Dr. Kornhauser will describe the significance of the Art Gallery at the Metropolitan Sanitary Fair, which was held in New York City in 1864 as a fundraiser for the Union Army.  “A number of the major paintings shown at the Fair, including such national icons as Frederic Church’s The Heart of the Andes, 1859; Albert Bierstadt’s The Rocky Mountains, Lander’s Peak, 1863; and Emanuel Leutze’s Washington Crossing the Delaware, 1851, would later enter the Met’s collections,” she comments. She will explain how many of these paintings will be included in the installation for the new American Wing Galleries for Paintings and Sculpture that are scheduled to open at The Metropolitan Museum of Art in January 2012.

Dr. Ferber will discuss the New-York Historical Society's exhibition Hudson River Masterpieces, which will be on view from January 28 to March 20, 2011 at the Society of the Four Arts in Palm Beach. “Drawn from the treasures of the American art collection, the exhibition showcases forty-five important 19th century landscape paintings by Hudson River School artists.
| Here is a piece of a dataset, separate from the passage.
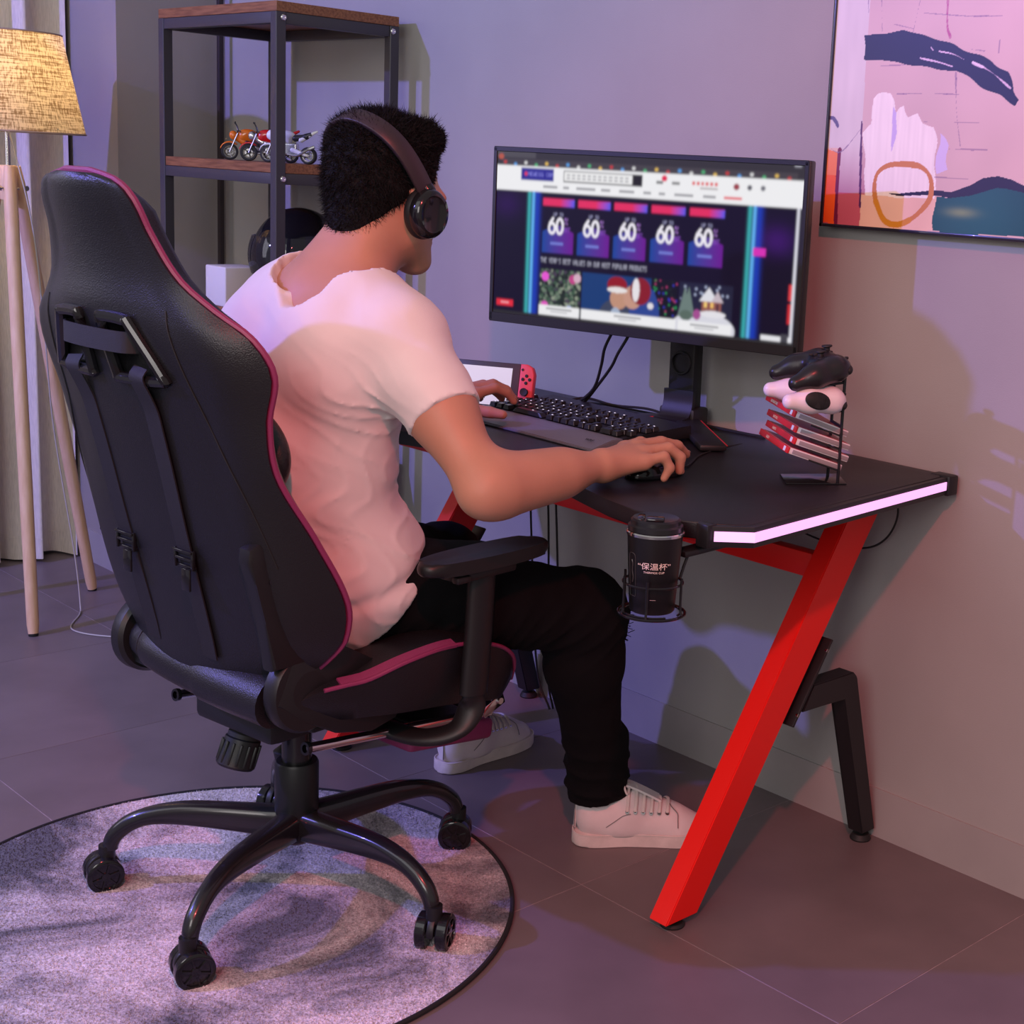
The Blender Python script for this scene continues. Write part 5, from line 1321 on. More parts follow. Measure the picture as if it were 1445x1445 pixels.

The exhibition includes celebrated works by Thomas Cole and Asher B. Durand, founders of the American landscape school. Their landscapes form the core of the earliest N-YHS art collections and will be reinstalled in the Society's renovated building that will reopen in November 2011,” Ferber explains.

Harriet Cany Peale, 1800-1869. Kaaterskill Clove, 1858. Oil on canvas. Private Collection.

As the recent co-curator of the groundbreaking exhibition Remember the Ladies: Women Artists of the Hudson River School, Ms. Krieger will be speaking on the oft-ignored women of the period. She comments, “This remarkable group of female artists was able to overcome all obstacles they faced. Their physical and lifestyle accomplishments in pioneering an exploration of the outdoors and acquiring their subject matter directly from the landscape were just as remarkable as their aesthetic and artistic achievements.”